The finale, with its swelling music and dramatic cliffhanger, certainly makes it seem like things aren't going to end so well for some of our favorite characters. Luckily, Uzo Aduba has a positive outlook on what's to come for her character, Suzanne "Crazy Eyes" Warren, next season: "I'm interested to see how Suzanne survives in the new world. It almost feels like we're setting sail."

Dale Soules
Netflix

Dale Soules

Like Aduba, Dale Soules can't help but keep her fingers crossed that the Litchfield inmates finally get a chance to relax, even though she said she and the rest of the cast "just don't know what's going to happen." "I hope we're put into a beautiful facility with lots of room and working toilets!" said the actress, who plays Frieda Berlin. "Something that's relatively comfortable and where they let Red cook."

Laura Prepon
Netflix

Laura Prepon

Let's say the newly engaged Alex (Laura Prepon) and Piper (Schilling) both survive the riot police's charge into Litchfield — can their roller coaster of a relationship survive as well? "We have no idea what's going to happen. I don't know [if Alex and Piper could make it if they were separated]," Prepon said while speaking with The Hollywood Reporter."Even if they both got out the same day, would they make it in the world? Who knows. But that's what's so great about the relationship, is that they bring out the best and the worst in each other."

Danielle Brooks
Netflix

Danielle Brooks

Danielle Brooks is undeniably the lead of season five, tirelessly fighting for justice in the name of her fallen friend, Poussey (Samira Wiley), who gets suffocated by a guard in season four. Will her role as the prison's mouthpiece during the riot come back to bite her in the form of a harsher punishment or being separated from her friends? "I really couldn't tell you," she explained to THR. "At this point, I think Taystee would strive so much more being with those women, but I don't know who is going to be isolated. I don't know if Taystee will be isolated from everybody and what affect that will have on her feeling like she spun this whole thing and started it. She set off the grenade and now she's alone. If anything, I would pray for my character to at least still have Crazy Eyes or Black Cindy or somebody, even Piper. I think she's going to need to have someone to take the next step with."
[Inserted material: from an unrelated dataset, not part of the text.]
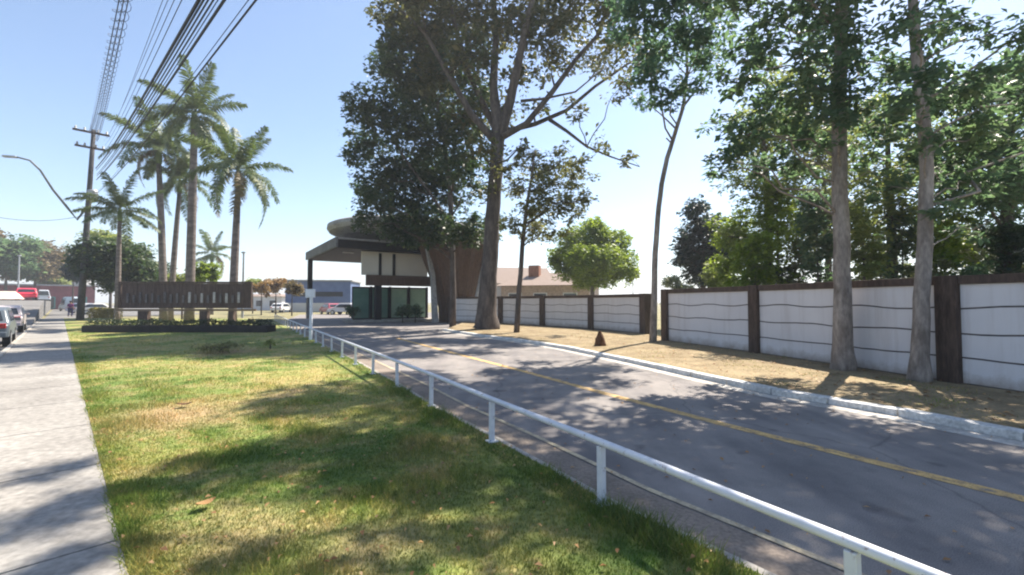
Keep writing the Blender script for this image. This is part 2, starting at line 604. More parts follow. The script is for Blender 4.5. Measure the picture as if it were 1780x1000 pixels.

Brooks also sees a correlation between Taystee's need to spread awareness for the injustice that happened to Poussey on the show and what black Americans face every day in the real world:

"When Poussey's death happened, I posted a picture of Samira and I and it got hundreds of thousands of likes. But when Sandra Bland or Philando Castile's deaths happen — and the list goes on — I only get a third of the likes, and a bunch of arguing in the comments. That's what reminds me that we have a long way to go. People get so invested in these fictional characters but forget that the whole reason we're talking about this is that it's actually happening. But I do feel like it's opening peoples' eyes. People all around the world are seeing the things that really matter to us in America and what we're dealing with as a society. The thing about all of this, as we have seen in the past five years, is that when you're incarcerated and not even seen as human, things can turn really quickly. People can blame people and point fingers and do all sorts of things, so I'm not sure how it's going to play out for Taystee, nor am I quite sure how she's going to take it."